The novel also touches deep cultural currents—again, not just about race.  There is the backdrop of 9-11, which haunts Dana as she imagines free-floating scenes of trauma and agony of that day.  There are possible literary allusions, as well.  Dana’s waiting for Cassius through so much of the book is reminiscent of Penelope waiting for Odysseus.  She might also be seen as an interesting take on Edna Pontellier of The Awakening, except that Dana is utterly free to take a lover, where Edna was entrapped by custom.  But the racial undercurrent is never very far, even if Dana as a white woman has the privilege of forgetting she has a race.  One day, Cassius accuses, “You like it that I’m black.  You like it that I’m dark black.  You proud of yourself for loving a dark black man.” It occurs to Dana that Cassius might be right.  Maybe she hasn’t seen things as clearly as he has.  More to the point, she hasn’t thought about it as much.  She hasn’t had to; that’s part of the privilege of whiteness.    

Sometimes it seems Burroway’s answer to “the race question” is to sidestep it precisely when her comment would be most welcome.  For example, during one of the first times they make love, Dana offers to go down on Cassius, who replies, “You don’t have to do that.” It is clearly her call to refuse or not refuse.  But this is precisely the moment when this otherwise perspicacious, self-aware and articulate woman has no ironic commentary, no contingent sub-current of thoughts, no intellectual distraction. There are moments later when she does think it may be “a little bit of a failure” that they only satisfy their desire and don’t talk about the tough stuff. But it’s just too hard to buy that at least in this moment they wouldn’t be pulled down by layers of history given the symbolism of a white woman with a black man and the latter’s mythologized sexual organ.  Other times, the racially charged moment is more convincing, as when they stand nude together looking in the mirror and she insists, “You’re beautiful.” He corrects, “A beautiful black man.” But Dana gets the last word here, transcending his insistence on skin color:  “A beautiful man.”  

When she is at her most despairing, Dana has her wry, intelligent friend Phoebe back in Philadelphia who comments at one point, “You thought your love could take you out of history.” The comment suggests that there are some things that love can’t transcend, and prejudice against racial mixing is one of them.  But in fact interracial couples can be found throughout history:  if they hadn’t believed their love could “take them out of” it, history might never have changed.  Not forty years ago, miscegenation was still illegal in 20 states.   

Another comment on how history forms the currents of our lives is one Dana comes to realize near the novel’s end:  “It’s not whether we have free will, but that our will is so miniscule beside the forces of history and chance that bring us to the point of choice.” As interesting as I find this statement, I think it’s important to contrast it with the awareness of the many risks Dana takes and how little social cost she suffers for any of them.  The forces of history act on us all, but it’s pretty clear that these forces have been uneven.  We can admire Dana’s striking personal courage to transform her life but still recognize that she enjoys extraordinary freedom of movement and choice as a white American female at the turn of the 21st century.  At the same time, we can sympathize with Cassius’s mostly psychic entrapment as a black American male but still see that not all forces work against him (certainly not love) and that his choices, however miniscule, are his to make.   
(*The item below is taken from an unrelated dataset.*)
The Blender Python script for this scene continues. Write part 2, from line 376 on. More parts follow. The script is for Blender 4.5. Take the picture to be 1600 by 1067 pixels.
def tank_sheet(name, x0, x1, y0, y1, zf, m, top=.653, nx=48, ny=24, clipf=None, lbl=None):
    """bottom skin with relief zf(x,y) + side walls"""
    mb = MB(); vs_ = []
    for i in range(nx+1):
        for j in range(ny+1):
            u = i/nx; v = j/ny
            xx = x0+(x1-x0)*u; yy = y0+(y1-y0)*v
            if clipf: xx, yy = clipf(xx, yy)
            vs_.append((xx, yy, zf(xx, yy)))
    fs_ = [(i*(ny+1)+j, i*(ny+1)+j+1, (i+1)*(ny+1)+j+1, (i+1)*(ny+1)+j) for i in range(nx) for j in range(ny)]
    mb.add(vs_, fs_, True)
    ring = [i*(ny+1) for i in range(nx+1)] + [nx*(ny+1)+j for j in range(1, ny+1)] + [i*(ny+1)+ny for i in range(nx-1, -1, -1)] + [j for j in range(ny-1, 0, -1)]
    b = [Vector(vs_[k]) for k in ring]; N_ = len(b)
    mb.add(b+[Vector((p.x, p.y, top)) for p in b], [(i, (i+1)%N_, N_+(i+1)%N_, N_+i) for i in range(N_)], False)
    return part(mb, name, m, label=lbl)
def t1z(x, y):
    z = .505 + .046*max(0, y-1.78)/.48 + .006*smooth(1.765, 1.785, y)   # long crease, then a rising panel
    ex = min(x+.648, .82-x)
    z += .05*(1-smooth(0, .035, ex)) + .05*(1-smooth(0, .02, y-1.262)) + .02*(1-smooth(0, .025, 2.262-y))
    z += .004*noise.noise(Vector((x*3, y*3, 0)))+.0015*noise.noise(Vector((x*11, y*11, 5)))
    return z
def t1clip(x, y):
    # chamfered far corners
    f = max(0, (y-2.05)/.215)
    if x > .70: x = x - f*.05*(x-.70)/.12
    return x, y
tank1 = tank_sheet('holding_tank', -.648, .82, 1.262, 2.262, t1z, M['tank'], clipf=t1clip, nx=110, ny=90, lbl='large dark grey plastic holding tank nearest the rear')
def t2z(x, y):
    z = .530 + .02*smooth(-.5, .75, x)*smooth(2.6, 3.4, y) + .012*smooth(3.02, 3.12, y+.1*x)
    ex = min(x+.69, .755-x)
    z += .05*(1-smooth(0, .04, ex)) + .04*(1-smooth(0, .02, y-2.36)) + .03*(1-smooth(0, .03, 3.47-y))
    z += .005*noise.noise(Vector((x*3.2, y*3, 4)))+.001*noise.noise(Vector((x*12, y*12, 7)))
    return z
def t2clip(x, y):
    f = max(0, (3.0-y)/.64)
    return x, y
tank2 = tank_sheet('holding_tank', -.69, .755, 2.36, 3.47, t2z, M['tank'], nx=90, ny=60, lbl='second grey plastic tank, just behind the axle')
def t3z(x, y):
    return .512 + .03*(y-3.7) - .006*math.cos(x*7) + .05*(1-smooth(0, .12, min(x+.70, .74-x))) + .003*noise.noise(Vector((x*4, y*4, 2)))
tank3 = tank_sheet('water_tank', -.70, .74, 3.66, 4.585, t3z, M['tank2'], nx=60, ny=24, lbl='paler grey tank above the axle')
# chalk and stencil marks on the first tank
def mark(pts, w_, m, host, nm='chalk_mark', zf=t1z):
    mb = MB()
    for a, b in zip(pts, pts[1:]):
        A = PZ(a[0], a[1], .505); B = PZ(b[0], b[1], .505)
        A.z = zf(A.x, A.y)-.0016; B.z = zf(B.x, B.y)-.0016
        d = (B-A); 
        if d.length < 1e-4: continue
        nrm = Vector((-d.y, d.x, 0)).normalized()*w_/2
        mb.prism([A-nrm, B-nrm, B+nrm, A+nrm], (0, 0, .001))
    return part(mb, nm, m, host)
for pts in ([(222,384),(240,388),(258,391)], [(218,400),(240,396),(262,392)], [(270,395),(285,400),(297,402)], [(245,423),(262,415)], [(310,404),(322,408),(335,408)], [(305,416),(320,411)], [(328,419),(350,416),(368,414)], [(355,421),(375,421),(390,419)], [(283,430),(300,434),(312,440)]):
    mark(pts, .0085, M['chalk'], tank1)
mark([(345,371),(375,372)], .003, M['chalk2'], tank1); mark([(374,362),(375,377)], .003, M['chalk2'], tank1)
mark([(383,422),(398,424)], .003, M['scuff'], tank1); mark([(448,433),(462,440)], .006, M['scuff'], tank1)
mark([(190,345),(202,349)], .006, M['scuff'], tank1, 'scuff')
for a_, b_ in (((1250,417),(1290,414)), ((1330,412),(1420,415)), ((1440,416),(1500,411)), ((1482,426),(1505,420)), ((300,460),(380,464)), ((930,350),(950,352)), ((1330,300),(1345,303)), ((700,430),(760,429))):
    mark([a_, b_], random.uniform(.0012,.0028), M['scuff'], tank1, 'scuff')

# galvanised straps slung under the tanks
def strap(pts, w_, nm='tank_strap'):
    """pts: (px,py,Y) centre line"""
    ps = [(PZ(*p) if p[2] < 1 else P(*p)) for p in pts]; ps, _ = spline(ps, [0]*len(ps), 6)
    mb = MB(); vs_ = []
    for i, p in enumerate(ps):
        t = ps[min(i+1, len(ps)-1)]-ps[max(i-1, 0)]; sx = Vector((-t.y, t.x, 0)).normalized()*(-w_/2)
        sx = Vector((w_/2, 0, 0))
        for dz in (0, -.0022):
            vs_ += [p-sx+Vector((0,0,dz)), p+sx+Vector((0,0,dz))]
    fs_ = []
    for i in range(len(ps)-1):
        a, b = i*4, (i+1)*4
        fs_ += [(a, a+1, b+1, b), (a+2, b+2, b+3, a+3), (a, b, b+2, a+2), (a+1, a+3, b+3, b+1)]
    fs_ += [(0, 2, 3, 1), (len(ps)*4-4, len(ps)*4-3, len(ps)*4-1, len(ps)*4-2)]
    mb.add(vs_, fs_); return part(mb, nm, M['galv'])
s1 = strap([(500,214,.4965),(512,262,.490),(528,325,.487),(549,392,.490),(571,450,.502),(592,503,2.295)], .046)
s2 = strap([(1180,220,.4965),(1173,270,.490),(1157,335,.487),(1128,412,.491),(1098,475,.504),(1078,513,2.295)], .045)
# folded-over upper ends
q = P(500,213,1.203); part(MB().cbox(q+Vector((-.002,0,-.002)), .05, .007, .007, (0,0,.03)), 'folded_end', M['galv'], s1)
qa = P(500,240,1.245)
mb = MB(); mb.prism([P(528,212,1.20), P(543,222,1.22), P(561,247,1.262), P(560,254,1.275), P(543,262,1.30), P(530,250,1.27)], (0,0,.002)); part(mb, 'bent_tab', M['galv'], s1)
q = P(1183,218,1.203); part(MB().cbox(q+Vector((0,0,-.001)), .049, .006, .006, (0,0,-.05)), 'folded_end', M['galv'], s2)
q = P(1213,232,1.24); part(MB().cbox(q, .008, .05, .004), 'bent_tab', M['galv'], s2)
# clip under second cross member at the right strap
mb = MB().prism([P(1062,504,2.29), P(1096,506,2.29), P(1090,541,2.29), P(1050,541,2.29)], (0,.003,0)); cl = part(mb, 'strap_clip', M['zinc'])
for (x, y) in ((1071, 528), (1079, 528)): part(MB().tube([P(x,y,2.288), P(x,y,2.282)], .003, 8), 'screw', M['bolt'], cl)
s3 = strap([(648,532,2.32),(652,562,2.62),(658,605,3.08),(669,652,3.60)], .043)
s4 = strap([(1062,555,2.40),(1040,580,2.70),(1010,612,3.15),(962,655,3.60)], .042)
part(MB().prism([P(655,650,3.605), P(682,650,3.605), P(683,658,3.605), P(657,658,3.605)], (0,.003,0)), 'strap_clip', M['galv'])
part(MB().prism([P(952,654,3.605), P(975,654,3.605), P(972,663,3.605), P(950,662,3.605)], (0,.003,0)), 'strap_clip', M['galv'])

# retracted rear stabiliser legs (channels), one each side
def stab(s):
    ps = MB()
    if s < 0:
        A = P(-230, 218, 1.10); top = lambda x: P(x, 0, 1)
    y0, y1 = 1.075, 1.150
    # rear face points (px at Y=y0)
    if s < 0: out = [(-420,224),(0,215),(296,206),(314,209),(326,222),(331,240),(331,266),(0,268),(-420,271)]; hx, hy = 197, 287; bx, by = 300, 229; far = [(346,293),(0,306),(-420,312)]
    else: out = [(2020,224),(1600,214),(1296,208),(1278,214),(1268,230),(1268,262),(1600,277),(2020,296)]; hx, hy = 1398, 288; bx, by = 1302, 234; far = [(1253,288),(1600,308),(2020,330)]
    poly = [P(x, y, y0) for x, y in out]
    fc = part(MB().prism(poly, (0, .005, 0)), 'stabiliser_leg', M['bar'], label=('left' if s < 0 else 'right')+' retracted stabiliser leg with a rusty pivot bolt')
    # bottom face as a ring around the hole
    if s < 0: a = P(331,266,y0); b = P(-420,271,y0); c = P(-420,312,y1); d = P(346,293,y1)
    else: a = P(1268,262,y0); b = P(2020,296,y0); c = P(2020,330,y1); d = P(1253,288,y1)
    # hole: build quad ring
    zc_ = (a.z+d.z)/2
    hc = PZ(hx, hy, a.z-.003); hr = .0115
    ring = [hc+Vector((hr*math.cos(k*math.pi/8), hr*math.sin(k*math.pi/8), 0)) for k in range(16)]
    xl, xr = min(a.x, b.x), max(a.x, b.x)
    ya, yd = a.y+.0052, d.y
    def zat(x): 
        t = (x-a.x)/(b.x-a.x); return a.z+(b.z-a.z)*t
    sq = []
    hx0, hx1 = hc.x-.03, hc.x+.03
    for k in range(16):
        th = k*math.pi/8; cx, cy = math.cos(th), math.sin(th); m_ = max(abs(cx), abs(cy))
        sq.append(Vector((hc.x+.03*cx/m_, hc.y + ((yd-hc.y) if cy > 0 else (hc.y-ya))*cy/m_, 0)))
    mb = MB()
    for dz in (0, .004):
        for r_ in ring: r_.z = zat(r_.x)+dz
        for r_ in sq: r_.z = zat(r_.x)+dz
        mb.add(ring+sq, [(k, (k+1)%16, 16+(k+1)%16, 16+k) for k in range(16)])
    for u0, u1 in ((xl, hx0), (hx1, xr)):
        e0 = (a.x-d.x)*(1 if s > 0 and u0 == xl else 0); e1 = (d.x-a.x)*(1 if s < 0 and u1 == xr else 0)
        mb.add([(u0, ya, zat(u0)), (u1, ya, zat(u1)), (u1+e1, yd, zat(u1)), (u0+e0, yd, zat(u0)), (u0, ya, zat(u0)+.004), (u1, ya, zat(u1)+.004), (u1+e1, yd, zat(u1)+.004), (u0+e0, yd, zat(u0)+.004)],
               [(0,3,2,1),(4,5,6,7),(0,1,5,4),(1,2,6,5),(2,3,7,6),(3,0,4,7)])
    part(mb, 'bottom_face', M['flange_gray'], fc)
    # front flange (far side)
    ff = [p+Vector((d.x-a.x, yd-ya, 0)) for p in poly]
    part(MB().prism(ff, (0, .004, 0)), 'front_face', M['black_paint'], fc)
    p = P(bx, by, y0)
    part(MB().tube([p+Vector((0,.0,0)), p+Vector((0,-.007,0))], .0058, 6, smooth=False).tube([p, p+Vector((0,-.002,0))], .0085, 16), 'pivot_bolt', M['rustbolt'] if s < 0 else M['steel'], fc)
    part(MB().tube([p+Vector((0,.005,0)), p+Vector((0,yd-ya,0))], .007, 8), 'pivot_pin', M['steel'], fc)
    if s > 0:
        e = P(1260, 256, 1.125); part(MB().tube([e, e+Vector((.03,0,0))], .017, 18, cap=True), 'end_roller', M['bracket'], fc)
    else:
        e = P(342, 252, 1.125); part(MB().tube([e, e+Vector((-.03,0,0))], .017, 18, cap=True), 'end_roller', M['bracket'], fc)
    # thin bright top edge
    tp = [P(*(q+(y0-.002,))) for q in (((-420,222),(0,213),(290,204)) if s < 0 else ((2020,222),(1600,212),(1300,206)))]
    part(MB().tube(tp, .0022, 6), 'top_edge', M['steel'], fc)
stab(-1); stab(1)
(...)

How do we negotiate the relationships in our lives that history threatens to sink?  I admire Burroway for taking on the difficult subject of interracial love and for doing so through the voice of a brave, loving, insightful woman.  I also admire how she makes the vivid local description integral to the theme of the novel.  From the most complex setting to the tiniest facial expression, Burroway’s keen ear and eye put us there through a compelling narrative voice. I trust this narrator to reveal for us the personal side of the political subject of race.  She’s the sort of woman I would want as a friend.